We also find no merit in Pace's allegation that Lee's personal knowledge of the facts is an insufficient foundation to establish his competency to testify. Thus, we decline to address it further. State v. Carter, 776 P.2d 886, 888-89 (Utah 1989) (determining court may decline to address arguments without merit on appeal).
Pace next asserts that paragraph nine violates the best evidence rule because, even though Lee states in his affidavit that LRP reimbursed ELI for the appropriate workers’ compensation premiums paid on behalf of Pace, LRP’s payment record would be the best evidence of the payment. We disagree.

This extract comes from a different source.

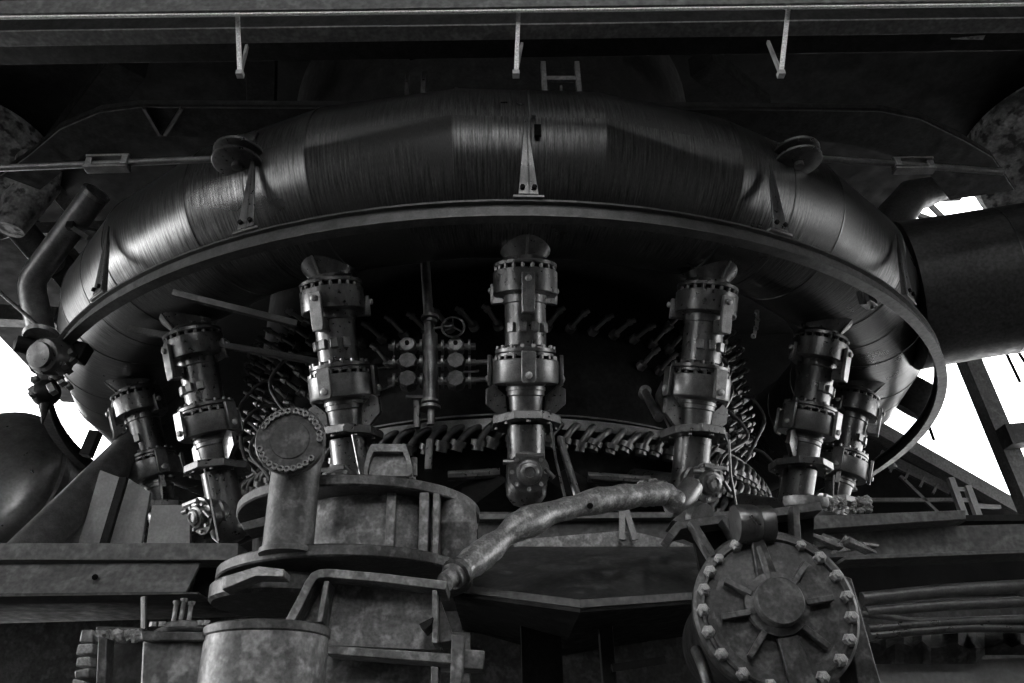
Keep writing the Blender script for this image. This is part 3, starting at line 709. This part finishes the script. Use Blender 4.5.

Rule 56 of the Utah Rules of Civil Procedure provides that when a motion for summary judgment is made and supported with a sworn affidavit, the adverse party may not rest on mere allegations or denials, but must set forth specific facts by affidavit showing there is a genuine issue for trial. Lee set forth facts based upon his personal knowledge that LRP paid the workers' compensation premiums. At this point, Pace chose not to submit an affidavit stating otherwise; rather, he chose merely to deny the factual assertion made by Lee. Further, he did not pursue other discovery options available to him to bolster or refute Lee’s factual statement. Thus, the trial court properly granted the motion for summary judgment against him on this issue, see Utah R.Civ.P. 56(e), and the trial court did not abuse its discretion in denying Pace's motion to strike Lee's affidavit.
.LRP also asserts that it is immune from Pace's negligence claims based on the “joint employment” doctrine set forth in Aragon v. Clover Club Foods Co., 857 P.2d 250, 255-56 (Utah App.1993). However, we need not address this assertion because of our conclusion that LRP is a special employer under the loaned employee doctrine.